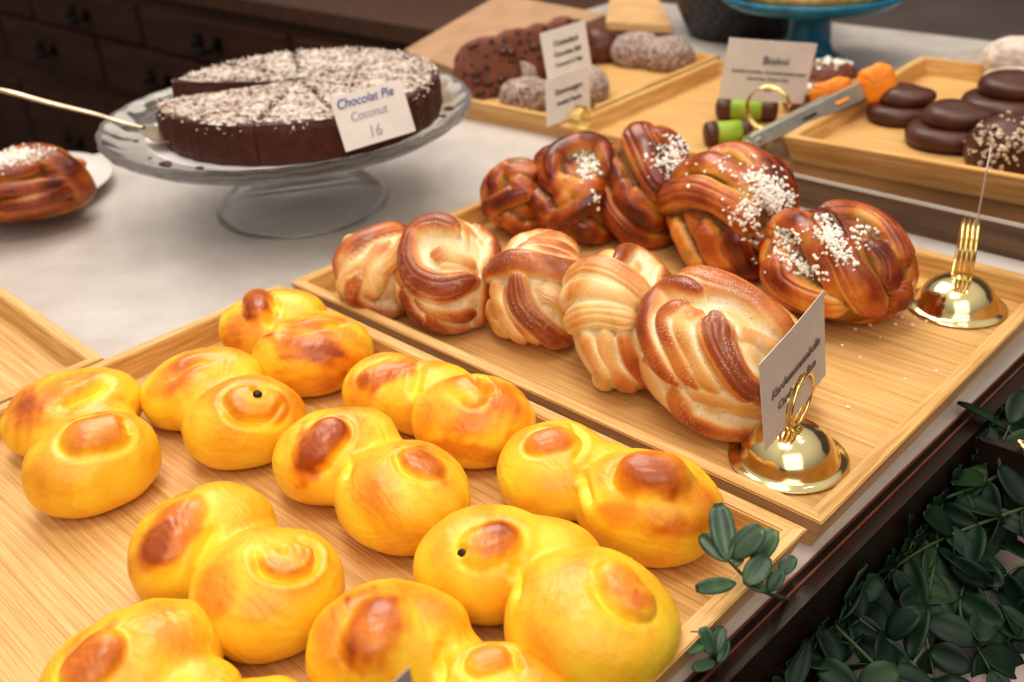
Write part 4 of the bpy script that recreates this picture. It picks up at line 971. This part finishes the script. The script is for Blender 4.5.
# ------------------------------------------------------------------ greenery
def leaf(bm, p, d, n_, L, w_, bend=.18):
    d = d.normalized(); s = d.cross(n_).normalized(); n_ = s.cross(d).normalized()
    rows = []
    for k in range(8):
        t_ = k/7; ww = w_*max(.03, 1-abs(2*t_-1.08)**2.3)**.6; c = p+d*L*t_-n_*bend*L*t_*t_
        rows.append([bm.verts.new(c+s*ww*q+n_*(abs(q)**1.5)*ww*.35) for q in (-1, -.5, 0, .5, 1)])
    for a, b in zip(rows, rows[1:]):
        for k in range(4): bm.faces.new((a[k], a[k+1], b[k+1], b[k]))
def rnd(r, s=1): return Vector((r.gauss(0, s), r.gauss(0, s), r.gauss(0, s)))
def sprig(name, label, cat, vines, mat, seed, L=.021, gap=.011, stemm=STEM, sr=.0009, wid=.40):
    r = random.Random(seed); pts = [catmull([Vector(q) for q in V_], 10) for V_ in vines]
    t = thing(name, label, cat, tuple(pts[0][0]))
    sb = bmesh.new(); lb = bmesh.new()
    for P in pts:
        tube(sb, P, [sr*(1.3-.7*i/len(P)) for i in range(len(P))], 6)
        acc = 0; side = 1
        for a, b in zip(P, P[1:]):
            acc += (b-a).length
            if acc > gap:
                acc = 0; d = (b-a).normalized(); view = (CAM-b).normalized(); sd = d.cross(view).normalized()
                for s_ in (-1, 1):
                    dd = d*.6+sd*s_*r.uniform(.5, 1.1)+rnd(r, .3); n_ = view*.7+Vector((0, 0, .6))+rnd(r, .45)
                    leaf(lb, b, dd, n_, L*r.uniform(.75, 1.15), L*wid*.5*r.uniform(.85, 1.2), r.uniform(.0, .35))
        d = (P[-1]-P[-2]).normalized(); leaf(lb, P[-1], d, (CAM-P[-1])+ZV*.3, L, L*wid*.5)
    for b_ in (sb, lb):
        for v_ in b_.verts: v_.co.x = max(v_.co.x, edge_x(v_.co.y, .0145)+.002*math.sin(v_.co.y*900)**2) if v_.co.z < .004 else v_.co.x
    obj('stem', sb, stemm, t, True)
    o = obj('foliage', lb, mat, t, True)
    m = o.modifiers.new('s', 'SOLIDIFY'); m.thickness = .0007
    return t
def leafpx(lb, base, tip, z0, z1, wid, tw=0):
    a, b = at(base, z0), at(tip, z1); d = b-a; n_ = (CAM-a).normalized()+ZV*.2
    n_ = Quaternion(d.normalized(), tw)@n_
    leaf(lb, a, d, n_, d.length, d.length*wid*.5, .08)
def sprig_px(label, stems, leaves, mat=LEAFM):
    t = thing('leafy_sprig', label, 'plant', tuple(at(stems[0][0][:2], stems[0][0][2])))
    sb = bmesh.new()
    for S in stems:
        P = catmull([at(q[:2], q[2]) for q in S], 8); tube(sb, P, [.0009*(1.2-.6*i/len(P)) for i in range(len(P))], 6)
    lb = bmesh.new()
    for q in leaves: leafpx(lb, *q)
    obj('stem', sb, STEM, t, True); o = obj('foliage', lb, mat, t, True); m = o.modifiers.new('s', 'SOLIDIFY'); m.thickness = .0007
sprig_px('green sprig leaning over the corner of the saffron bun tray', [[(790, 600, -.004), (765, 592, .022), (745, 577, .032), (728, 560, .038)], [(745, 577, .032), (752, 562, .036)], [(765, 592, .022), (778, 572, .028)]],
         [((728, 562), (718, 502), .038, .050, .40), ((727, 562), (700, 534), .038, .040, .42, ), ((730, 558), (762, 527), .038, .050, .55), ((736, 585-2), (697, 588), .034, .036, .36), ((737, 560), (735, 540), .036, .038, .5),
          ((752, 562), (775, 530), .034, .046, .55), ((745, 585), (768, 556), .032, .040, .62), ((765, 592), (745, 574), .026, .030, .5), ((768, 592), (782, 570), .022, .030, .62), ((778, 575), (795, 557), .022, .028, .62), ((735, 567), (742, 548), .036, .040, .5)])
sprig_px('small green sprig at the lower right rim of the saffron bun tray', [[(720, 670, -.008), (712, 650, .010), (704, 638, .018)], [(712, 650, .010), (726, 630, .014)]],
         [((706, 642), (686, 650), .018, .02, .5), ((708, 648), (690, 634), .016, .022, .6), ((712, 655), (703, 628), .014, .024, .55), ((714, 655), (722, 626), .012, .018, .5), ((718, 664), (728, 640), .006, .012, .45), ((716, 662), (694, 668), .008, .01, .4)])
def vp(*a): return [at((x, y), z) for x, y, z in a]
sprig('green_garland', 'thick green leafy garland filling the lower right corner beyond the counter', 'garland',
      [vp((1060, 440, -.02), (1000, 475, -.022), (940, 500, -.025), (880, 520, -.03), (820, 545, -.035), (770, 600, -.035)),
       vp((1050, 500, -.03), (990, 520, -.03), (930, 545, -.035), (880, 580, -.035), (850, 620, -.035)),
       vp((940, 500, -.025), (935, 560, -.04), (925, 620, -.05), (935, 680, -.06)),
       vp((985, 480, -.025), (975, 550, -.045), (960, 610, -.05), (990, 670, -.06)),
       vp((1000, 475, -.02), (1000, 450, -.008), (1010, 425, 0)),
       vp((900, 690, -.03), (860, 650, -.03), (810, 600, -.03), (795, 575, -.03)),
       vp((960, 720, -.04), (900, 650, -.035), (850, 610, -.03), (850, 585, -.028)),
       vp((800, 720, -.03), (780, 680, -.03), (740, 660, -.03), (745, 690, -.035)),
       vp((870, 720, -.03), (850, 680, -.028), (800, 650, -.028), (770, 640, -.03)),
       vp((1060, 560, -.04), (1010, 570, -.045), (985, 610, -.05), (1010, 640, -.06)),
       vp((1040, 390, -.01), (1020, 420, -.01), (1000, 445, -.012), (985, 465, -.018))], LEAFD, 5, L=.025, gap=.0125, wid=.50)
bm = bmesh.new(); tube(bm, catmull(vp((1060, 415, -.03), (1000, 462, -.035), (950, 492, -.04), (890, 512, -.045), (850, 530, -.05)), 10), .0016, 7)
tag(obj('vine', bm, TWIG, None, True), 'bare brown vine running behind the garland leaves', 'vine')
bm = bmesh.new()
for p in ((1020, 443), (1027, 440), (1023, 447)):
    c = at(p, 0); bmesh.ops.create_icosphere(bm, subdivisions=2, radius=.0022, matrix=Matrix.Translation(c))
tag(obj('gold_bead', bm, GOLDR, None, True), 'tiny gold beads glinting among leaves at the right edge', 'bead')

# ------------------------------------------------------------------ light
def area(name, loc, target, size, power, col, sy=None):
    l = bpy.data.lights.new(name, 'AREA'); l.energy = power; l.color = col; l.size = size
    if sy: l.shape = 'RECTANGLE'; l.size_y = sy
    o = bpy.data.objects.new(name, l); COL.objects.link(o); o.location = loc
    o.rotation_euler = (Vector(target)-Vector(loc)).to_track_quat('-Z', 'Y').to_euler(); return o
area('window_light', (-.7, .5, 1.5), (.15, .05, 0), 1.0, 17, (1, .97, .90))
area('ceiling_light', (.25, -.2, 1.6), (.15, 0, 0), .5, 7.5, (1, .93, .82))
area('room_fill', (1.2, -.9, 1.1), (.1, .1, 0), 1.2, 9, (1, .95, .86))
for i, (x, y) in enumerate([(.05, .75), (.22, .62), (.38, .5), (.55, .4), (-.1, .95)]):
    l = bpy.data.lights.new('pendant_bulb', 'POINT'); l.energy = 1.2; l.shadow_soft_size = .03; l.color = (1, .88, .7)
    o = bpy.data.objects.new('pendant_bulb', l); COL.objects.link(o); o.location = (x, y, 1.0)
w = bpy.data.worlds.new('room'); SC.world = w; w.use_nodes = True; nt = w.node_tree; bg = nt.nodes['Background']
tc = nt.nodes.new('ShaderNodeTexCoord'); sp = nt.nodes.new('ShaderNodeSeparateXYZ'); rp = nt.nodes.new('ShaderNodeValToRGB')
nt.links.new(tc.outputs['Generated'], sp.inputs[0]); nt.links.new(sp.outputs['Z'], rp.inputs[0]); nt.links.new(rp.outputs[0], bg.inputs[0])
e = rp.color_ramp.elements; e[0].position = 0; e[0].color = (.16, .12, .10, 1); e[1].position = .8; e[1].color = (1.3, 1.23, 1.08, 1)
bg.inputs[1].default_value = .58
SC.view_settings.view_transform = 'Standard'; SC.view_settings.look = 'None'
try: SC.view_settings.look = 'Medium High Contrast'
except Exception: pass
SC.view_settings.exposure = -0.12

WHAT IS BEING ASKED –
Reproduce exactly the lines from the one containing "L=.025, gap=.0125, wid=.50)" through the one containing "tag(obj('gold_bead', bm, GOLDR, None, True), 'tiny", inclusive, and nothing else.

ANSWER TO THIS EXERCISE –
       vp((1040, 390, -.01), (1020, 420, -.01), (1000, 445, -.012), (985, 465, -.018))], LEAFD, 5, L=.025, gap=.0125, wid=.50)
bm = bmesh.new(); tube(bm, catmull(vp((1060, 415, -.03), (1000, 462, -.035), (950, 492, -.04), (890, 512, -.045), (850, 530, -.05)), 10), .0016, 7)
tag(obj('vine', bm, TWIG, None, True), 'bare brown vine running behind the garland leaves', 'vine')
bm = bmesh.new()
for p in ((1020, 443), (1027, 440), (1023, 447)):
    c = at(p, 0); bmesh.ops.create_icosphere(bm, subdivisions=2, radius=.0022, matrix=Matrix.Translation(c))
tag(obj('gold_bead', bm, GOLDR, None, True), 'tiny gold beads glinting among leaves at the right edge', 'bead')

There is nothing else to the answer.